Country diary: May the circle be unbroken

A ring of fungi, probably milkcaps, that is a single organism.
‘It was an almost perfect circle of fungi, and each toadstool a creamy plate.’ Photograph: Mark Cocker

Through the foliage it just looked like some weird plasticated white mess across the ground. Only when you went under the bushes to the exact spot could you see the real magic. It was an almost perfect circle of fungi, and each toadstool a creamy plate – glistening, succulent and as fleshy as a fillet of ox liver – and probably one of 30-plus species known as milkcaps.

It struck me as a metaphor for this place, Alpheton Hall Wood. In spring it is strewn with flowers and ringing with birdsong. Most special among the multi-coloured carpet is the soft lemon of oxslips, because Alpheton is one of a suite of Suffolk sites celebrated for being among Britain’s best ancient woodlands and of national wildlife importance.

A ring of fungi, probably milkcaps, that is a single organism.
A ring of fungi. Photograph: Mark Cocker

I say it was an almost perfect circle, and there is need of the flaw to express its full symbolic resonance. Unfortunately, Alpheton itself is a circle broken. Or, rather, a site encircled. The whole place measures just 11 hectares and is fenced off to arrest the tree-destroying impacts of muntjac deer.

A breakthrough realisation of recent decades is that nature functions at the level of the whole system. You cannot parse it into fragments – badgers, swifts, curlews, oxslips – and work outwards from one organism to the whole landscape. You have to operate at the level of the system, which is exactly what Alpheton’s owners seek. They want to combine with regional neighbours to connect all the isolated woodland pockets, albeit of the highest quality habitat, so that each can function in an integrated ecosystem. It’s one of the government’s many new “landscape recovery” proposals, and it offers real hope for England’s beleaguered countryside, the seventh most denatured on Earth, according to the global Biodiversity Intactness Index.

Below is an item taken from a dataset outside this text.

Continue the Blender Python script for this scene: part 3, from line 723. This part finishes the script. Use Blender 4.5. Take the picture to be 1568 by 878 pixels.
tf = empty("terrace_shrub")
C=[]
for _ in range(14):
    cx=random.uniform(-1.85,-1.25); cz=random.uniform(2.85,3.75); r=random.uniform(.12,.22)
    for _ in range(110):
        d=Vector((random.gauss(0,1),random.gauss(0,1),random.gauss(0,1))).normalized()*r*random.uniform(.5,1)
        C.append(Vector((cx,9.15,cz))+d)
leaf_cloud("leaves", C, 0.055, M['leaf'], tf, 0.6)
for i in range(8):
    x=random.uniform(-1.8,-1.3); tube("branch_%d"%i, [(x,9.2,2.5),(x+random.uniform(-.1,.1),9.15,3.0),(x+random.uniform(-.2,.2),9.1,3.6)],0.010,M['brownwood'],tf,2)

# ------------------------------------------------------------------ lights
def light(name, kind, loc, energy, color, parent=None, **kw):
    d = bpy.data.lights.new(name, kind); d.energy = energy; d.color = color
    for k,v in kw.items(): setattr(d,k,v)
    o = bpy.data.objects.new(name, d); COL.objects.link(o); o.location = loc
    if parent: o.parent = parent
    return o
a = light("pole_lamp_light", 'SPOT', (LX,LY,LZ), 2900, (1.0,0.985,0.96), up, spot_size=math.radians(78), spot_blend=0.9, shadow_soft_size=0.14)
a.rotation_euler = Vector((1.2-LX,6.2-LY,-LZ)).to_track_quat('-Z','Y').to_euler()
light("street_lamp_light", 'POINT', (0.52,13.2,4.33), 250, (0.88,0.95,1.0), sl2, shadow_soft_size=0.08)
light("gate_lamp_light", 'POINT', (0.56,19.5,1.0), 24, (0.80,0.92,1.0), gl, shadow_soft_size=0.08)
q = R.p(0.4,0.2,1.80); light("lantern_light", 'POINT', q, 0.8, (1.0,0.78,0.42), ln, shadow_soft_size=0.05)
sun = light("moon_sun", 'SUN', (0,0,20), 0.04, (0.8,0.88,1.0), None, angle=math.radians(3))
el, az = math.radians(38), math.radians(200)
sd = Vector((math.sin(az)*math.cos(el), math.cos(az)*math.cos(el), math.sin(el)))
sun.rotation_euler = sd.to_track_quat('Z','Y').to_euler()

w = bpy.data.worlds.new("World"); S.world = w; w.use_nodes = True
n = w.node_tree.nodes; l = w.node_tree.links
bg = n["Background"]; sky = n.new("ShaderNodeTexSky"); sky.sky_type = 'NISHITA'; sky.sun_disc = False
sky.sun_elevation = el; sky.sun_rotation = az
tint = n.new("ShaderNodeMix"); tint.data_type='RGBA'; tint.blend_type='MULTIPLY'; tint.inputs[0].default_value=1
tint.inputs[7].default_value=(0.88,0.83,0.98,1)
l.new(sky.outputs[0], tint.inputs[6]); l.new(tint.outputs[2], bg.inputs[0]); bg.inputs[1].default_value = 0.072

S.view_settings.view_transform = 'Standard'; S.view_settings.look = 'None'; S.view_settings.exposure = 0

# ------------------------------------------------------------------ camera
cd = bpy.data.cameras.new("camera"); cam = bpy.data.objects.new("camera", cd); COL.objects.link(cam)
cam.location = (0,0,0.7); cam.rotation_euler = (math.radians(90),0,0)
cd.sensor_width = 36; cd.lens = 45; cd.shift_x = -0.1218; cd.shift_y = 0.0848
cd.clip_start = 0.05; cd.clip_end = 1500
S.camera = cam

The linking zones would comprise “scrub” – the most overlooked and ironically the richest habitat in which we are most deficient. Classic beneficiaries of these connecting corridors would be dormice, which could transit from one wooded island to another. Another tantalising possibility is that whole system would be reinforced – or, if you prefer, the natural circle completed – by introducing European lynx to curtail the destructive effects of the over-abundant deer.